The Ottawa company is now monitoring more than 10,000 separate devices across the country. Cydef lets customers try its software for free for a month and Hindo says it usually doesn’t take long for those trial runs to prove the system is worth the price of a paid subscription.

“In 90 per cent of cases, we find something within the hour that’s been lurking in (customers’) stuff,” he says.

Hindo says the firm is on pace to crack the $1-million mark in annual recurring revenues in 2022 and is on a trajectory to generate triple that amount next year as it continues to expand its global footprint. Cydef recently signed deals with distributors in Africa and the Phillipines and is gaining traction in other international markets such as the United Arab Emirates, he adds.

“Sometimes Canadian companies have to go outside the country to prove themselves before they come back and say, ‘We’re good,’” Hindo notes with a smile. “We really feel there’s going to be a huge opportunity for us over there.”

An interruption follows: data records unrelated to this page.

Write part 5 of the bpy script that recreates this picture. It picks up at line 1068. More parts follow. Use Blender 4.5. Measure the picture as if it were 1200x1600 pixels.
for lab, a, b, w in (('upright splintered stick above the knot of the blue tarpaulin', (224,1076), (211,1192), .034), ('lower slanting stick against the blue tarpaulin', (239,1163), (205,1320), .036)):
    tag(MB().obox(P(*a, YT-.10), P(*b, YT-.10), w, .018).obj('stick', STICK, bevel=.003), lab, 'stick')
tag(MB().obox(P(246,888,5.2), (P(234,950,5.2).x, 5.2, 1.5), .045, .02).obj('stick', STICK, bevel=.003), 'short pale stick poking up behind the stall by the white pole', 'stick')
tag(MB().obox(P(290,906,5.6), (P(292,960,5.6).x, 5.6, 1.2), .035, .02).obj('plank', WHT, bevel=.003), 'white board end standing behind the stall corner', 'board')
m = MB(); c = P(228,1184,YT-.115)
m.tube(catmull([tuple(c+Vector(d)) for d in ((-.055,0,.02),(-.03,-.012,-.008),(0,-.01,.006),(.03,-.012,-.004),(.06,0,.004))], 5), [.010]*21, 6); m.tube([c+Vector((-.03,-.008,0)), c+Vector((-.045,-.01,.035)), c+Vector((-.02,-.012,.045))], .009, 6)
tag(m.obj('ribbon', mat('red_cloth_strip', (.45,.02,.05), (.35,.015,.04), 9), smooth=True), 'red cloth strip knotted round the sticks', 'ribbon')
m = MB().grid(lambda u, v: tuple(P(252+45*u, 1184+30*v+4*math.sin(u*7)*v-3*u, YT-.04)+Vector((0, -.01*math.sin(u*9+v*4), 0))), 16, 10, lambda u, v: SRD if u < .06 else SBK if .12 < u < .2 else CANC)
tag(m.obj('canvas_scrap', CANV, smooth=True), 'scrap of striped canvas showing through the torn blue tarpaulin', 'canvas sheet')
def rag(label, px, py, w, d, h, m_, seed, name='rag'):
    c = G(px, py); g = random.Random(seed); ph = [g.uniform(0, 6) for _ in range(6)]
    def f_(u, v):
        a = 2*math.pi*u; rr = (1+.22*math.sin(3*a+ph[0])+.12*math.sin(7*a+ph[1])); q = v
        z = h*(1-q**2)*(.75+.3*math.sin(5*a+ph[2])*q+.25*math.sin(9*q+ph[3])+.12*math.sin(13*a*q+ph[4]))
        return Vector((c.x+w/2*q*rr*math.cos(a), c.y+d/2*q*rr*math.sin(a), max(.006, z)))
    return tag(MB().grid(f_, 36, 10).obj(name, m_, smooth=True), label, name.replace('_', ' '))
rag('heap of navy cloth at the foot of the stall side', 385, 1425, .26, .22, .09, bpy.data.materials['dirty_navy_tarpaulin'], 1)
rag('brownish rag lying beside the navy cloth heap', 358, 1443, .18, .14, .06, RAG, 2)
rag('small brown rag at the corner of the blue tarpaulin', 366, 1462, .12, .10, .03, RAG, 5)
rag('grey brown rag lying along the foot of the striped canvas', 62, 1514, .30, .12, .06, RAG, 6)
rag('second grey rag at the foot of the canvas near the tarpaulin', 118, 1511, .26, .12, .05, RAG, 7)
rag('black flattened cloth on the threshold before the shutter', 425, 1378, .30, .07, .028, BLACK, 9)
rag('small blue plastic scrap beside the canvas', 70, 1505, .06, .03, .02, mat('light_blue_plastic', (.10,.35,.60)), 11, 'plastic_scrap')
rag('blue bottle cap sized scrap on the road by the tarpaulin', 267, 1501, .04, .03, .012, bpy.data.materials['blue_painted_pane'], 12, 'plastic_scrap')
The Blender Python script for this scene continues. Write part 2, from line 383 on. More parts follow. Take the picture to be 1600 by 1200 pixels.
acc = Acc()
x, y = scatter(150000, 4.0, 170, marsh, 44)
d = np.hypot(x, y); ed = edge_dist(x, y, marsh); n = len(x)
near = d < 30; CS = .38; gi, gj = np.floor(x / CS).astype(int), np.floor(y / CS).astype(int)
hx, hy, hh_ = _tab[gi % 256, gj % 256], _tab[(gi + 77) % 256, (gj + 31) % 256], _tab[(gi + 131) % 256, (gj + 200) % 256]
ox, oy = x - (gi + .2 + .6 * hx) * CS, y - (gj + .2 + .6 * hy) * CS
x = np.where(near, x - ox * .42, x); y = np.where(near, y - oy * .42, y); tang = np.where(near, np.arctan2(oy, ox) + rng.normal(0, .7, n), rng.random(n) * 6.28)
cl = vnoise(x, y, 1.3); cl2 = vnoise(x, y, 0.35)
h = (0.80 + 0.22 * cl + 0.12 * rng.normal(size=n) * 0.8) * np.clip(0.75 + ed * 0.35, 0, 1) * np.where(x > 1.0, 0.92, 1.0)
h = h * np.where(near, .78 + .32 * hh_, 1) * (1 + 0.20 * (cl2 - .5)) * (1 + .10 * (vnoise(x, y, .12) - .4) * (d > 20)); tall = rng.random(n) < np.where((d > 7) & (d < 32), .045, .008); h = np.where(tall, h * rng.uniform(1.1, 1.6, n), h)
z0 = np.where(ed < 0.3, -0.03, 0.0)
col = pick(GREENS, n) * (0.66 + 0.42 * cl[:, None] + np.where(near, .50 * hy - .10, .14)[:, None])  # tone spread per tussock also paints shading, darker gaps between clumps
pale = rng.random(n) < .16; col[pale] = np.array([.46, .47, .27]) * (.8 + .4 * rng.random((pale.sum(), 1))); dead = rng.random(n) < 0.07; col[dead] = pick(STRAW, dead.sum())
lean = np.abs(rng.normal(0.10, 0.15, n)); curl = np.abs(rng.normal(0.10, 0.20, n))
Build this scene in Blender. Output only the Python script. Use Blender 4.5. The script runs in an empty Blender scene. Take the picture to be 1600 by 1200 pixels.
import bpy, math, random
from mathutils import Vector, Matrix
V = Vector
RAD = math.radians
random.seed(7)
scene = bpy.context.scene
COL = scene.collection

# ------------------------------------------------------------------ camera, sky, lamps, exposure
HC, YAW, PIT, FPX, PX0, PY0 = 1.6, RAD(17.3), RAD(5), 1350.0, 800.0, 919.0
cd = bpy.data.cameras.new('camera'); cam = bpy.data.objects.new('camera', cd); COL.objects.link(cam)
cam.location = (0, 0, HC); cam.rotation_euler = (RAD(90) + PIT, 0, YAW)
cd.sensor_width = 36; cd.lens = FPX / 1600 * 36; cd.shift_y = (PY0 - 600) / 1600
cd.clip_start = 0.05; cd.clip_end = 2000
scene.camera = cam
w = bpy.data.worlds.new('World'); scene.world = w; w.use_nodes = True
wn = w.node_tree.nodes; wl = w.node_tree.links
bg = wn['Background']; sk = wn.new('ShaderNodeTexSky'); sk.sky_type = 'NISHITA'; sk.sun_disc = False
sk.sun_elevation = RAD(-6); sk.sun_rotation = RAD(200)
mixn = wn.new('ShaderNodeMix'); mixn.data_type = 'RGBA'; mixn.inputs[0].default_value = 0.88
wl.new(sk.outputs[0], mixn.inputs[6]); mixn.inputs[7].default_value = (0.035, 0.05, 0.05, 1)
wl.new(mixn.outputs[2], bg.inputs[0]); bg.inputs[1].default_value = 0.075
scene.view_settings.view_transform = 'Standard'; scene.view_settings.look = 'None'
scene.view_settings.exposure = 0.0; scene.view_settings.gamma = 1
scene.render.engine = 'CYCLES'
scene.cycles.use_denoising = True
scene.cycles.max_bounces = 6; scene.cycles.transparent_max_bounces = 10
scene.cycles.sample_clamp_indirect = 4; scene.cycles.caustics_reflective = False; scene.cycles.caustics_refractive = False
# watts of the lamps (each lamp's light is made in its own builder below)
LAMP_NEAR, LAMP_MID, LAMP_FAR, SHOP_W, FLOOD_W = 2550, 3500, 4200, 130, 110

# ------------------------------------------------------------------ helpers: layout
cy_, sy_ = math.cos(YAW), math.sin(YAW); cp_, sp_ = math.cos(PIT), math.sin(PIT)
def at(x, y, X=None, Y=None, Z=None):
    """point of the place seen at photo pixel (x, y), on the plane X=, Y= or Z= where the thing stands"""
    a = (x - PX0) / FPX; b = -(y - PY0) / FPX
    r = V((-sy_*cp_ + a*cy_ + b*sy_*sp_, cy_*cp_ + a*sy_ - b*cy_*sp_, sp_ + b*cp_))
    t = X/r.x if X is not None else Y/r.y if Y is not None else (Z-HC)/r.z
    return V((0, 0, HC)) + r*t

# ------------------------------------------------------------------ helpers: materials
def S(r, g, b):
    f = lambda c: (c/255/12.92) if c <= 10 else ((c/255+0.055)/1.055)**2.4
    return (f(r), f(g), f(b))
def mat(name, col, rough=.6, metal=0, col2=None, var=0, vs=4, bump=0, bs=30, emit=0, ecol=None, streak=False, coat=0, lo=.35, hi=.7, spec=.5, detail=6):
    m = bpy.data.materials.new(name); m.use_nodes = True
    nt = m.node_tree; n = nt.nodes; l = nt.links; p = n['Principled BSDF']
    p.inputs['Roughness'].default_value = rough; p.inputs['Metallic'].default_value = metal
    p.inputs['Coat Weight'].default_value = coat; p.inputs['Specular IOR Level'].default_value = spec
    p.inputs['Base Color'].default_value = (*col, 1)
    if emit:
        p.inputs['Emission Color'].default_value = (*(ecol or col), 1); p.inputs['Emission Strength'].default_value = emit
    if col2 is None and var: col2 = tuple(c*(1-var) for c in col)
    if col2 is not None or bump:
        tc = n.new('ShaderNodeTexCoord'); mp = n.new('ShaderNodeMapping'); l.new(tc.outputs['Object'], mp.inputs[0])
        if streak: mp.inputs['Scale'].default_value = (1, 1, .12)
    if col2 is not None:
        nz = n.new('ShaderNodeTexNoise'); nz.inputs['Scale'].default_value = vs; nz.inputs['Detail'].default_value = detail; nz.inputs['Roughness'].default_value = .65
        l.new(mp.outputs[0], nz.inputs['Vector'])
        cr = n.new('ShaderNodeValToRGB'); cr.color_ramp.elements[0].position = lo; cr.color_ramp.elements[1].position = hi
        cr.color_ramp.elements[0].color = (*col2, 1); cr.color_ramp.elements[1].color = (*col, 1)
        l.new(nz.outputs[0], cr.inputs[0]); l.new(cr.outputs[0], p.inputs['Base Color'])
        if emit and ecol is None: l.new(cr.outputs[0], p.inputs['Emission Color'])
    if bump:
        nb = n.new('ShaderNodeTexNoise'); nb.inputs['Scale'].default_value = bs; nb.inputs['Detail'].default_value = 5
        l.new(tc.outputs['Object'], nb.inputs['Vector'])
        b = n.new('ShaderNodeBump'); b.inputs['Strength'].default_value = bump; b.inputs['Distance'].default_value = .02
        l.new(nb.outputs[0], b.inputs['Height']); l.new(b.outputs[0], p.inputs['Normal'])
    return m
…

Up until now, the former vice-president of real estate brokerage Cushman & Wakefield’s Ottawa office has funded the venture mostly out of his own pocket, with help from friends and family as well as a few well-heeled angel investors. Hindo says another “strategic investor” will soon be topping up Cydef’s coffers as the company pushes closer to its target of being cash-flow positive by the end of next year.

“We will grow exponentially – I have no doubt,” Hindo says. “I hope that we can build (Cydef) into an institution that will become one of the biggest names in Ottawa, just like a Shopify. Who knows?”